Answer: The planchet is not a 1943 steel planchet; it is a zinc cent planchet missing the copper plating. A major blunder that could cost someone about $140. Steel planchets and Zinc cent planchets are very close in weight. (2.7 vs. 2.5 grams); the weight difference is within tolerance levels. (The copper plating is so thin on zinc cents that on most digital scales the difference won't even register.) I understand the weight is similar, but there is a distinguishable color difference. Also, I'm not sure if they always do a check on metallic content, but even so they should have got it right on this. I got this very, very cheap and I am keeping it as is as an educational piece; it's a $10 planchet with a label for a $150 error. Oops!!! ~Joe Cronin
I believe mines to be correct. It doesn't have a upraised rim so it's just a Blank as stated on the label.

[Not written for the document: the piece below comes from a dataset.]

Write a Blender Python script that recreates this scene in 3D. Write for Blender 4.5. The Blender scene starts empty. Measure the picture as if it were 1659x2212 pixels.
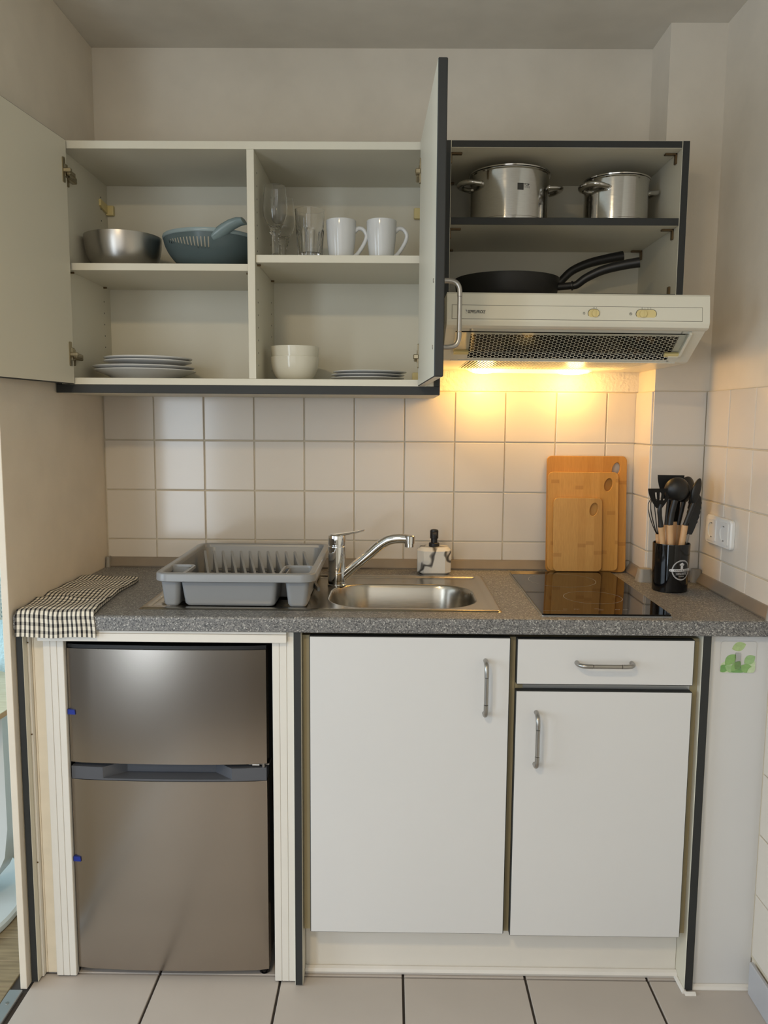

Could you explain what the difference is (is one darker or lighter, have a different shade of grey or something like that)? And, wouldn't an unplated planchet be rather rare? I could see a copper plated planchet being fairly common, but just the bare zinc core?
I assume a magnet test would be definitive, am I correct? Did you do a magnet test? If yes, what was the outcome?
My thoughts exactly, although I guess a simple magnet test trumps everything else. I've never seen a zinc-plated steel planchet, but until enough zinc corrodes away to expose steel, I don't see how it would look different from a pure zinc planchet. Maybe the exposed steel around the edge would look different, if you can look closely enough?
Unplated zinc planchets and blanks can be found easily and are offered by major error dealers for around $10-$20 As for color, I have never, ever seen a bright and lustrous steel blank or planchet. Never. Zinc ones have a much more defined rim and tend to have a brighter blue tint. There is no question this is a zinc cent planchet. The submitter sent about 30 of these to NGC and all were mislabeled as steel planchets. @paddyman I really think yours is zinc unfortunately. Same lot # from the same submitter. All 30 he sent were zimc cent planchets
I received from my CT Secret Santa, (among a slew of other loot) an un-struck planchette. It is in plastic and when I bring a magnet near to it, I feel the slightest of tugs — that is all. Not enough attraction to pick it up. Here is a photo of mine.
A good rare-earth magnet ought to work through the slab, though. Yep, just tried it with an old hard-drive magnet and a circulated steelie. The magnet would lift the cent with a slabbed gold eagle between them. A slabbed steel planchet would feel enough pull to hold up its slab as well; there'd be no mistaking it.